* begin *
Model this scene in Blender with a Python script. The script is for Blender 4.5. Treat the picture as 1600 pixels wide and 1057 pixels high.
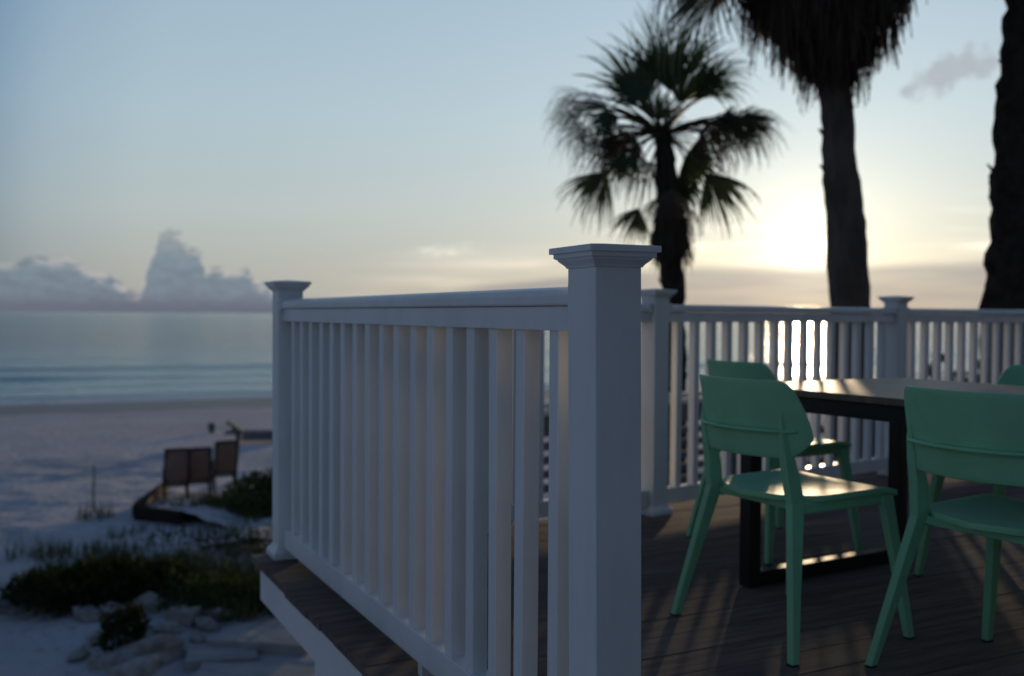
import bpy, bmesh, math, random
import numpy as np
from mathutils import Vector, Matrix, noise as mnoise

for o in list(bpy.data.objects):
    bpy.data.objects.remove(o)
sc = bpy.context.scene
COL = sc.collection
R = math.radians
rnd = random.Random(7)

# ------------------------------------------------------------------ camera
CAM_Z = 1.0
F_PX = 1556.0
cam_d = bpy.data.cameras.new('camera')
cam = bpy.data.objects.new('camera', cam_d)
COL.objects.link(cam)
cam_d.sensor_width = 36.0
cam_d.lens = F_PX / 1600.0 * 36.0
cam_d.clip_start = 0.05
cam_d.clip_end = 60000
PITCH = math.atan((528.5 - 492.5) / F_PX)
ROLL = math.atan(0.0062)
cam.matrix_world = Matrix.Translation((0, 0, CAM_Z)) @ Matrix.Rotation(R(90) - PITCH, 4, 'X') @ Matrix.Rotation(ROLL, 4, 'Z')
cam_d.dof.use_dof = True
cam_d.dof.focus_distance = 2.05
cam_d.dof.aperture_fstop = 2.8
cam_d.dof.aperture_blades = 0
sc.camera = cam
CM = cam.matrix_world.copy()


def ray(px, py):
    d = CM.to_3x3() @ Vector(((px - 800.0) / F_PX, (528.5 - py) / F_PX, -1.0))
    return d


def at(px, py, depth):
    """world point seen at a photo position, at a distance ahead (y)"""
    d = ray(px, py)
    return Vector((0, 0, CAM_Z)) + d * (depth / d.y)


def on_z(px, py, z):
    d = ray(px, py)
    return Vector((0, 0, CAM_Z)) + d * ((z - CAM_Z) / d.z)


# ------------------------------------------------------------------ sky
SUN_AZ = math.atan((1262 - 800) / F_PX)
SUN_EL = R(3.9)
SUN_DIR = Vector((math.sin(SUN_AZ) * math.cos(SUN_EL), math.cos(SUN_AZ) * math.cos(SUN_EL), math.sin(SUN_EL)))
world = bpy.data.worlds.new('World')
sc.world = world
world.use_nodes = True
wt = world.node_tree
for n in list(wt.nodes):
    wt.nodes.remove(n)


class NB:
    """tiny node-expression builder"""

    def __init__(self, nt):
        self.nt = nt

    def node(self, t, **kw):
        n = self.nt.nodes.new(t)
        for k, v in kw.items():
            setattr(n, k, v)
        return n

    def put(self, sock, v):
        if hasattr(v, 'node') or isinstance(v, bpy.types.NodeSocket):
            self.nt.links.new(v, sock)
        else:
            sock.default_value = v

    def m(self, op, a, b=None, c=None, clamp=False):
        n = self.node('ShaderNodeMath', operation=op)
        n.use_clamp = clamp
        self.put(n.inputs[0], a)
        if b is not None:
            self.put(n.inputs[1], b)
        if c is not None:
            self.put(n.inputs[2], c)
        return n.outputs[0]

    def vm(self, op, a, b=None):
        n = self.node('ShaderNodeVectorMath', operation=op)
        self.put(n.inputs[0], a)
        if b is not None:
            self.put(n.inputs[1], b)
        return n.outputs['Value'] if op in ('DOT_PRODUCT', 'LENGTH', 'DISTANCE') else n.outputs[0]

    def mix(self, f, a, b, mode='MIX'):
        n = self.node('ShaderNodeMix', data_type='RGBA', blend_type=mode)
        self.put(n.inputs['Factor'], f)
        self.put(n.inputs['A'] if False else n.inputs[6], a)
        self.put(n.inputs[7], b)
        return n.outputs[2]

    def sstep(self, v, lo, hi):
        n = self.node('ShaderNodeMapRange', interpolation_type='SMOOTHSTEP')
        self.put(n.inputs[0], v)
        self.put(n.inputs[1], lo)
        self.put(n.inputs[2], hi)
        n.inputs[3].default_value = 0.0
        n.inputs[4].default_value = 1.0
        return n.outputs[0]

    def comb(self, x, y, z):
        n = self.node('ShaderNodeCombineXYZ')
        for i, v in enumerate((x, y, z)):
            self.put(n.inputs[i], v)
        return n.outputs[0]

    def noise(self, vec, scale, detail=4.0, rough=0.55, out='Fac'):
        n = self.node('ShaderNodeTexNoise')
        self.put(n.inputs['Vector'], vec)
        n.inputs['Scale'].default_value = scale
        n.inputs['Detail'].default_value = detail
        n.inputs['Roughness'].default_value = rough
        return n.outputs[0] if out == 'Fac' else n.outputs[1]

    def ramp(self, f, stops, interp='LINEAR'):
        n = self.node('ShaderNodeValToRGB')
        self.put(n.inputs[0], f)
        cr = n.color_ramp
        cr.interpolation = interp
        while len(cr.elements) < len(stops):
            cr.elements.new(0.5)
        for e, (p, c) in zip(cr.elements, stops):
            e.position = p
            e.color = (c[0], c[1], c[2], 1) if hasattr(c, '__len__') else (c, c, c, 1)
        return n.outputs[0]

    def gauss(self, v, s):
        """exp(-(v/s)^2)"""
        q = self.m('DIVIDE', v, s)
        q = self.m('MULTIPLY', q, q)
        return self.m('EXPONENT', self.m('MULTIPLY', q, -1.0))


W = NB(wt)
SKY_STRENGTH = 0.1
K = 1.0 / SKY_STRENGTH                       # colours below are radiances
sky = W.node('ShaderNodeTexSky', sky_type='NISHITA')
sky.sun_disc = False
sky.sun_elevation = SUN_EL
sky.sun_rotation = SUN_AZ
sky.air_density = 1.0
sky.dust_density = 1.0
sky.ozone_density = 2.0
tc = W.node('ShaderNodeTexCoord').outputs['Generated']
dirn = W.vm('NORMALIZE', tc)
sep = W.node('ShaderNodeSeparateXYZ')
W.put(sep.inputs[0], dirn)
DX, DY, DZ = sep.outputs
az = W.m('ARCTAN2', DX, DY)
el = W.m('ARCSINE', DZ)
cosg = W.vm('DOT_PRODUCT', dirn, tuple(SUN_DIR))
g = W.m('ARCCOSINE', W.m('MINIMUM', cosg, 0.999999))

# clear air: Nishita, cooled by the camera's white balance, thickened by pale haze
nish = W.mix(1.0, sky.outputs[0], (0.62, 0.92, 1.45, 1), 'MULTIPLY')
hz = W.ramp(W.m('MAXIMUM', el, 0.0), [
    (0.0, (.40, .39, .395)), (.045, (.46, .455, .445)), (.10, (.51, .545, .535)), (.19, (.47, .575, .62)), (.31, (.40, .525, .62)),
    (.55, (.17, .27, .40)), (1.0, (.10, .16, .29))])
sunny = W.ramp(W.m('DIVIDE', g, math.pi), [
    (0.0, (1.26, 1.24, 1.24)), (.06, (1.18, 1.17, 1.17)), (.12, (1.13, 1.13, 1.11)), (.205, (1.03, 1.06, 1.05)), (.232, (.84, .90, .95)), (.258, (.36, .48, .64)), (.30, (.40, .48, .60)), (.45, (.42, .46, .54)), (1.0, (.31, .345, .42))])
hz = W.mix(1.0, hz, sunny, 'MULTIPLY')
hz = W.mix(1.0, hz, (K, K, K, 1), 'MULTIPLY')
clear = W.mix(0.80, nish, hz)
# warm forward glow of the low sun in the haze
gl = W.m('ADD', W.m('MULTIPLY', W.m('EXPONENT', W.m('DIVIDE', g, -0.042)), 0.55 * K), W.m('MULTIPLY', W.m('EXPONENT', W.m('DIVIDE', g, -0.015)), 1.9 * K))
gl2 = W.m('MULTIPLY', W.m('EXPONENT', W.m('DIVIDE', g, -0.13)), 0.18 * K)
core = W.m('MULTIPLY', W.gauss(g, 0.0085), 30.0 * K)
glow = W.m('ADD', gl, core)
NSE = W.vm('MULTIPLY', dirn, (1.0, 1.0, 2.2))
n_big = W.noise(NSE, 22.0, 2.0, .55)
n_fine = W.noise(NSE, 70.0, 3.0, .6)
n_streak = W.noise(W.vm('MULTIPLY', dirn, (3.0, 3.0, 34.0)), 2.6, 2.0, .55)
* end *
AIM OF THE TASK >> Search the listing for the string "scene". Copy each line where it turns up.

EXERCISE SOLUTION >>
Model this scene in Blender with a Python script. The script is for Blender 4.5. Treat the picture as 1600 pixels wide and 1057 pixels high.
sc = bpy.context.scene